Понятно, в этом триумвирате первенство принадлежало поэзии. Но если хоть в сотой доле верна сомнительная теория, что художественная одарённость питается излучением эроса, то Пушкин тому прямая и кратчайшая иллюстрация. К предмету своих изображений он подскакивал нетерпеливым вздыхателем, нашёптывая затронувшей его струны фигуре: «Тобой, одной тобой…» А он умел уговаривать. «Elle me trouble comme une passion», — писал он о Марине Мнишек. — «Она меня волнует, как страсть».
Сопутствующая амурная мимика в его растущей любви к искусству привела к тому, что пушкинская Муза давно и прочно ассоциируется с хорошенькой барышней, возбуждающей игривые мысли, если не более глубокое чувство, как это было с его Татьяной. Та, как известно, помимо незадачливой партнёрши Онегина и хладнокровной жены генерала, являлась личной Музой Пушкина и исполнила эту роль лучше всех прочих женщин. Я даже думаю, что она для того и не связалась с Онегиным и соблюла верность нелюбимому мужу, чтобы у неё оставалось больше свободного времени перечитывать Пушкина и томиться по нём. Пушкин её, так сказать, сохранял для себя.
Зияния в её характере, не сводящем (сколько простора!) концы с концами — русские вкусы с французскими навыками, здравый смысл с туманной мечтательностью, светский блеск с провинциализмом, сбережённым в залог верности чему-то высшему и вечному, — позволяют догадываться, что в Татьяне Пушкин копировал кое-какие черты с портрета своей поэзии, вперемешку с другими милыми его сердцу достоинствами, подобно тому, как он приписал ей свою старенькую няню и свою же детскую одинокость в семье. Может быть, в Татьяне Пушкин точнее и шире, чем где-либо, воплотил себя персонально — в склонении над ним всепонимающей женской души, которая единственно может тебя постичь, тебе помочь, и что бы мы делали на свете, скажите, без этих женских склонений?..
Возможно, поэтому он, ревнивец, и не дал ходу нашей бедняжке, лишив её всех удовольствий, заставив безвыходно любить — не столько Онегина, её недостойного, напичканного едкой современностью (Татьяне досталась вечная часть), сколько прежнюю любовь-свободу-поэзию, в этом союзе осиявшую её девичество.
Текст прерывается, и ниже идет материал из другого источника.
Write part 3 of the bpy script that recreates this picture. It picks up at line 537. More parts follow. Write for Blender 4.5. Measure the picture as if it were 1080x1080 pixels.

Не испытывая к пожилому супругу ничего, кроме почтительности, застраховавшей её от соблазна поддаться Онегину, во-первых, и не дав ничего, во-вторых, Онегину, кроме горьких признаний, брошенных ему в лицо как вызов померяться с нею силами, она в этой стойкой раздвоенности находит гарантию остаться собою — не изменить ни с кем назначению, что ей приуготовил Пушкин, назвав навсегда своею.
Одинокая со младенчества, среди родных, среди подруг, одинокая среди высшего света, поверженного к её ногам, одинокая на прогулках, у окна, с любимыми книгами, она — избранница, и в этом качестве проведена за ручку Пушкиным между Сциллой растраченных чувств (принадлежи Татьяна Онегину) и Харибдой семейной пошлости (посчастливься ей брак с генералом). Что же мы видим? — Сцилла с Харибдой встретились и пожрали друг друга, оставив невредимой, девственной её, избранницу, что, как монахиня, отдана ни тому, ни другому, а только третьему, только Пушкину, умудрившись себя сберечь как сосуд, в котором ни капли не пролилось, не усохло, не состарилось, не закисло, и вот эту чашу чистой женственности она, избранница, подносит своему избраннику и питомцу.